In a week where the Leaving Certificate results shine a spotlight on underage drinking, an anti-drink campaign is focusing on the low price of alcohol in shops and the failure to implement legislation passed last year to address this.   

The annual Drink is a Drug outdoor and online campaign, currently running across the country, also aims to encourage parents and other influencers to delay the age at which young people partake of alcohol.

The campaign highlights that a woman can reach the weekly guideline alcohol limit for as little as €4.84* in Ireland (or €7.48 for a male), with a standard drink of cider available from as little as 0.44c and vodka from 0.62c in supermarkets and off-licences.

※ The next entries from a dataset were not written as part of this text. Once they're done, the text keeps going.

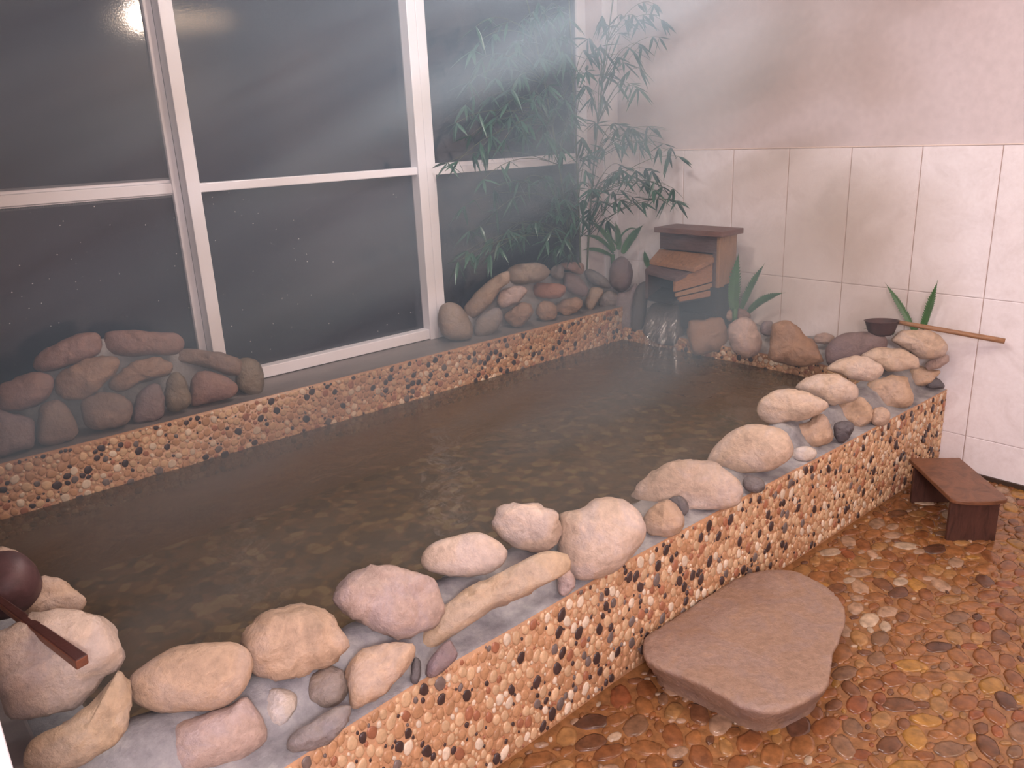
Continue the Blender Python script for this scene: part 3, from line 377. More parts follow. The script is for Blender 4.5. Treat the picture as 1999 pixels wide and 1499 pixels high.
# ------------------------------------------------ pebble packing
def pack(u0, u1, v0, v1, seed, radii, asp=1.4, tries=1.0, seam=0, rot=.45, gap=.0008):
    """circles packed in stretched space, largest first; returned as ellipses u, v, ru, rv, angle"""
    rnd = random.Random(seed); cs = radii[0][0]*2.2; grid = {}; out = []
    V0, V1 = v0/asp, v1/asp
    for r, dens in radii:
        for _ in range(int((u1-u0)*(V1-V0)/(r*r)*dens*tries)):
            rr = r*rnd.uniform(.86, 1.12); u = rnd.uniform(u0+rr, u1-rr); v = rnd.uniform(V0+rr, V1-rr)
            if seam and abs(((u/seam+.5) % 1)-.5)*seam < rr*.6: continue
            i, j = int(u//cs), int(v//cs); ok = True
            for a in (-1, 0, 1):
                for b in (-1, 0, 1):
                    for (x, y, q) in grid.get((i+a, j+b), ()):
                        if (x-u)**2 + (y-v)**2 < (q+rr+gap)**2: ok = False; break
                    if not ok: break
                if not ok: break
            if ok:
                grid.setdefault((i, j), []).append((u, v, rr)); out.append((u, v*asp, rr*1.02, rr*asp*1.02, rnd.uniform(-rot, rot)))
    return out
def pick(rnd, pal):
    t = rnd.random()*sum(p[1] for p in pal)
    for c, wt in pal:
        t -= wt
        if t <= 0: break
    k = rnd.uniform(.86, 1.12); return tuple(min(v*k, .95) for v in sat(lin(c), .95))
def pebbles(L, fmap, pal, height, seed, n=10, colf=None):
    """low domes on a surface; fmap(u, v, h) gives the 3D point"""
    rnd = random.Random(seed); V, Fc, C = [], [], []
    for (u, v, a, b, th) in L:
        h = height*rnd.uniform(.7, 1.2)*min(1, a/.008)**.5; c = colf(rnd, u, v) if colf else pick(rnd, pal); s0 = len(V); ct, st = math.cos(th), math.sin(th)
        jit = [1+rnd.uniform(-.12, .12) for _ in range(n)]
        for k, hh in ((1, -.001), (.97, h*.45), (.72, h*.86)):
            for i in range(n):
                t = 2*math.pi*i/n; x, y = a*k*math.cos(t)*jit[i], b*k*math.sin(t)*jit[i]
                V.append(fmap(u+x*ct-y*st, v+x*st+y*ct, hh)); C.append(c)
        V.append(fmap(u, v, h)); C.append(c)
        for r in range(2):
            for i in range(n): Fc.append((s0+r*n+i, s0+r*n+(i+1) % n, s0+(r+1)*n+(i+1) % n, s0+(r+1)*n+i))
        for i in range(n): Fc.append((s0+2*n+i, s0+2*n+(i+1) % n, s0+3*n))
    return V, Fc, C
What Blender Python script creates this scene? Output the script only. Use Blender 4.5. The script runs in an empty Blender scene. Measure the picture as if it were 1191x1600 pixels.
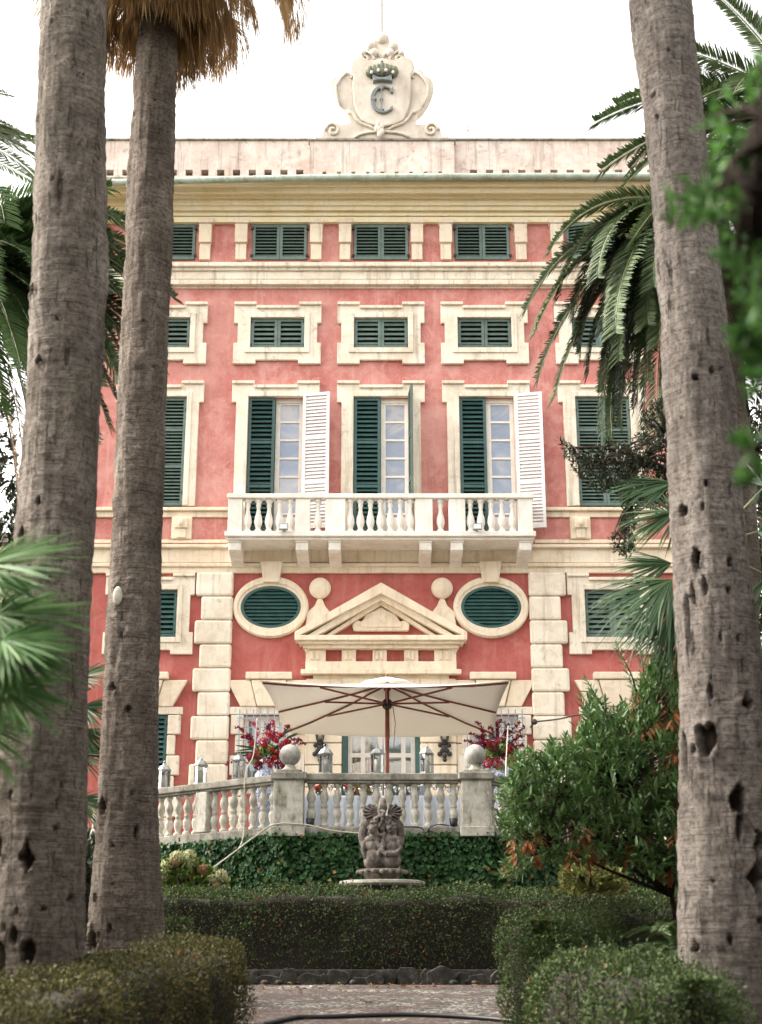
import bpy, bmesh, math, random
import numpy as np
from mathutils import Vector, Matrix
random.seed(7); rng = np.random.default_rng(7)
R = math.radians
scene = bpy.context.scene
C = scene.collection

# ------------------------------------------------------------ camera, sky, sun
F_PX = 2174.0; PITCH = math.atan(675/2174.0); CAMZ = 1.6
cam = bpy.data.cameras.new("camera"); cam_o = bpy.data.objects.new("camera", cam); C.objects.link(cam_o)
cam_o.location = (0, 0, CAMZ); cam_o.rotation_euler = (math.pi/2 + PITCH, 0, 0)
cam.sensor_fit = 'VERTICAL'; cam.lens = 80; cam.sensor_height = 80*1600/F_PX; cam.sensor_width = cam.sensor_height
cam.clip_start = 0.1; cam.clip_end = 3000
cam.dof.use_dof = True; cam.dof.focus_distance = 24; cam.dof.aperture_fstop = 3.6
scene.camera = cam_o

SUN_EL, SUN_AZ = R(42), R(-82)          # azimuth measured clockwise from +Y
w = bpy.data.worlds.new("World"); scene.world = w; w.use_nodes = True
nt = w.node_tree; nt.nodes.clear()
sky = nt.nodes.new('ShaderNodeTexSky'); sky.sky_type = 'NISHITA'; sky.sun_disc = False
sky.sun_elevation = SUN_EL; sky.sun_rotation = SUN_AZ; sky.dust_density = 4.0; sky.air_density = 1.0
hs = nt.nodes.new('ShaderNodeHueSaturation'); hs.inputs['Saturation'].default_value = 0.12
tint = nt.nodes.new('ShaderNodeMixRGB'); tint.blend_type = 'MULTIPLY'; tint.inputs[0].default_value = 1
tint.inputs[2].default_value = (1.0, 0.962, 0.90, 1)
bg = nt.nodes.new('ShaderNodeBackground'); bg.inputs[1].default_value = 0.15
wo = nt.nodes.new('ShaderNodeOutputWorld')
nt.links.new(sky.outputs[0], hs.inputs['Color']); nt.links.new(hs.outputs[0], tint.inputs[1])
nt.links.new(tint.outputs[0], bg.inputs[0]); nt.links.new(bg.outputs[0], wo.inputs[0])
sun = bpy.data.lights.new("sun", 'SUN'); sun.energy = 1.0; sun.angle = R(16); sun.color = (1.0, 0.93, 0.82)
sun_o = bpy.data.objects.new("sun", sun); C.objects.link(sun_o)
sd = Vector((math.sin(SUN_AZ)*math.cos(SUN_EL), math.cos(SUN_AZ)*math.cos(SUN_EL), math.sin(SUN_EL)))
sun_o.rotation_euler = sd.to_track_quat('Z', 'Y').to_euler()
scene.view_settings.view_transform = 'Standard'; scene.view_settings.look = 'None'
scene.view_settings.gamma = 1; scene.view_settings.exposure = 2.38
scene.cycles.max_bounces = 6; scene.cycles.transparent_max_bounces = 12

# ------------------------------------------------------------ photograph pixel -> point at distance Y
CP, SP = math.cos(PITCH), math.sin(PITCH)
def tt(py, Y): v = (800-py)/F_PX; return Y/(CP - v*SP)
def zf(py, Y): v = (800-py)/F_PX; return CAMZ + tt(py, Y)*(SP + v*CP)
def xf(px, py, Y): return (px-595.5)/F_PX*tt(py, Y)
def sc(py, Y): return F_PX/tt(py, Y)        # px per metre
def at(px, py, Y): return Vector((xf(px, py, Y), Y, zf(py, Y)))
def ground(y): return 0.062*y if y < 19.5 else 0.062*19.5

# ------------------------------------------------------------ object helpers
def loc_of(p):
    v = Vector((0, 0, 0))
    while p is not None: v = v + p.location; p = p.parent
    return v
def thing(name, label, cat, loc=(0, 0, 0), group=None, kind=None):
    o = bpy.data.objects.new(name, None); C.objects.link(o); o.location = loc; o.empty_display_size = .2
    o["label"] = label; o["category"] = cat
    if group: o["group"] = group
    if kind: o["kind"] = kind
    return o
def tag(o, label=None, cat=None, group=None, kind=None):
    if label: o["label"] = label
    if cat: o["category"] = cat
    if group: o["group"] = group
    if kind: o["kind"] = kind
    return o
def copy_tree(o, parent=None):
    c = o.copy(); C.objects.link(c)
    if parent is not None: c.parent = parent
    for ch in list(o.children): copy_tree(ch, c)
    return c
def link(name, me, m, parent=None, smooth=False, bevel=0):
    if m is not None: me.materials.append(m)
    o = bpy.data.objects.new(name, me); C.objects.link(o)
    if parent is not None:
        o.parent = parent; L = loc_of(parent)
        me.transform(Matrix.Translation(-L))
    if smooth: me.polygons.foreach_set('use_smooth', [True]*len(me.polygons))
    if bevel:
        b = o.modifiers.new('bevel', 'BEVEL'); b.width = bevel; b.segments = 2; b.limit_method = 'ANGLE'
    return o

class MB:
    def __init__(s): s.v = []; s.f = []
    def add(s, vs, fs):
        n = len(s.v); s.v += [tuple(v) for v in vs]; s.f += [tuple(i+n for i in f) for f in fs]; return s
    def box(s, x0, x1, y0, y1, z0, z1):
        if x0 > x1: x0, x1 = x1, x0
        if z0 > z1: z0, z1 = z1, z0
        return s.add([(x0,y0,z0),(x1,y0,z0),(x1,y1,z0),(x0,y1,z0),(x0,y0,z1),(x1,y0,z1),(x1,y1,z1),(x0,y1,z1)],
              [(0,3,2,1),(4,5,6,7),(0,1,5,4),(1,2,6,5),(2,3,7,6),(3,0,4,7)])
    def obox(s, c, ax, ay, az):                       # oriented box, half axes
        c, ax, ay, az = Vector(c), Vector(ax), Vector(ay), Vector(az)
        vs = [c+i*ax+j*ay+k*az for k in (-1,1) for (i,j) in ((-1,-1),(1,-1),(1,1),(-1,1))]
        return s.add(vs, [(0,3,2,1),(4,5,6,7),(0,1,5,4),(1,2,6,5),(2,3,7,6),(3,0,4,7)])
    def bar(s, a, b, wx, wy):
        a, b = Vector(a), Vector(b); d = (b-a); up = Vector((0,0,1)) if abs(d.normalized().z) < .95 else Vector((0,1,0))
        u = d.cross(up).normalized(); v = u.cross(d).normalized()
        return s.obox((a+b)/2, d/2, u*wx/2, v*wy/2)
    def prism(s, poly, y0, y1):                        # polygon (x,z) extruded along Y
        n = len(poly); vs = [(x,y0,z) for x,z in poly]+[(x,y1,z) for x,z in poly]
        fs = [tuple(range(n)), tuple(range(2*n-1, n-1, -1))]
        fs += [(i, i+n, (i+1) % n+n, (i+1) % n) for i in range(n)]
        return s.add(vs, fs)
    def ring(s, outer, inner, y0, y1):                 # closed loops of equal length
        n = len(outer); vs = [(x,y0,z) for x,z in outer]+[(x,y0,z) for x,z in inner]+[(x,y1,z) for x,z in outer]+[(x,y1,z) for x,z in inner]
        fs = []
        for i in range(n):
            j = (i+1) % n
            fs += [(i, j, n+j, n+i), (i, 2*n+i, 2*n+j, j), (n+i, n+j, 3*n+j, 3*n+i), (2*n+i, 3*n+i, 3*n+j, 2*n+j)]
        return s.add(vs, fs)
    def sweepx(s, prof, x0, x1, cap=True):             # profile (y,z) along X
        n = len(prof); vs = [(x0,y,z) for y,z in prof]+[(x1,y,z) for y,z in prof]
        fs = [(i, i+1, n+i+1, n+i) for i in range(n-1)]
        if cap: fs += [tuple(range(n)), tuple(range(2*n-1, n-1, -1))]
        return s.add(vs, fs)
    def lathe(s, prof, c=(0,0,0), n=16):
        vs = []; fs = []; m = len(prof)
        for (r, z) in prof:
            for k in range(n): a = 2*math.pi*k/n; vs.append((c[0]+r*math.cos(a), c[1]+r*math.sin(a), c[2]+z))
        for i in range(m-1):
            for k in range(n): fs.append((i*n+k, i*n+(k+1) % n, (i+1)*n+(k+1) % n, (i+1)*n+k))
        fs += [tuple(range(n-1, -1, -1)), tuple((m-1)*n+k for k in range(n))]
        return s.add(vs, fs)
    def tube(s, pts, r, n=8):
        pts = [Vector(p) for p in pts]; rr = r if isinstance(r, (list, tuple)) else [r]*len(pts); vs = []; fs = []
        prev = None
        for i, p in enumerate(pts):
            d = (pts[min(i+1, len(pts)-1)]-pts[max(i-1, 0)]).normalized()
            if prev is None: u = d.orthogonal().normalized()
            else: u = (prev - d*prev.dot(d)).normalized()
            prev = u; v = d.cross(u)
            for k in range(n): a = 2*math.pi*k/n; vs.append(p+(u*math.cos(a)+v*math.sin(a))*rr[i])
        for i in range(len(pts)-1):
            for k in range(n): fs.append((i*n+k, i*n+(k+1) % n, (i+1)*n+(k+1) % n, (i+1)*n+k))
        fs += [tuple(range(n-1, -1, -1)), tuple((len(pts)-1)*n+k for k in range(n))]
        return s.add(vs, fs)
    def ball(s, c, rx, ry=None, rz=None, n=16, m=10, rot=None):
        ry = ry or rx; rz = rz or rx; vs = []; fs = []; c = Vector(c)
        for i in range(1, m):
            t = math.pi*i/m
            for k in range(n):
                a = 2*math.pi*k/n; v = Vector((rx*math.sin(t)*math.cos(a), ry*math.sin(t)*math.sin(a), rz*math.cos(t)))
                if rot is not None: v = rot @ v
                vs.append(c+v)
        tp = Vector((0,0,rz)); 
        if rot is not None: tp = rot @ tp
        vs += [c+tp, c-tp]; T = len(vs)-2; B = T+1
        for i in range(m-2):
            for k in range(n): fs.append((i*n+k, (i+1)*n+k, (i+1)*n+(k+1) % n, i*n+(k+1) % n))
        for k in range(n): fs += [(T, k, (k+1) % n), (B, (m-2)*n+(k+1) % n, (m-2)*n+k)]
        return s.add(vs, fs)
    def build(s, name, m, parent=None, smooth=False, bevel=0):
        me = bpy.data.meshes.new(name); me.from_pydata(s.v, [], s.f); 
        bm = bmesh.new(); bm.from_mesh(me); bmesh.ops.recalc_face_normals(bm, faces=bm.faces); bm.to_mesh(me); bm.free()
        return link(name, me, m, parent, smooth, bevel)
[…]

In addition, there is concern that the provision to eliminate the availability of cheap, strong alcohol in the Public Health Alcohol Bill, passed into law last October, is being constantly delayed in the face of industry opposition and may not be implemented.

Campaign spokesperson Declan Bourke says: “With much concern around teenagers’ exposure to hard drugs, we often turn a blind eye to the threat posed by the drug that is alcohol.

"As well as being a stepping stone to other drugs, alcohol consumption during teenage years has been shown to cause lifelong brain damage, and has been linked to a number of developmental issues.

“Legislation passed last year to tackle Ireland’s harmful relationship with alcohol was very welcome, not least the banning of cheap alcohol. This was the subject of years of debate and tactical delays.

"Now, ten months on, nothing has been implemented and concerns are growing that the commitments made by An Taoiseach Leo Varadkar will not be kept.

"This would be a gross betrayal by Government of our young people.”

The campaign website, www.blindeye.ie, is encouraging people to contact their local public representative and push for implementation of the provision.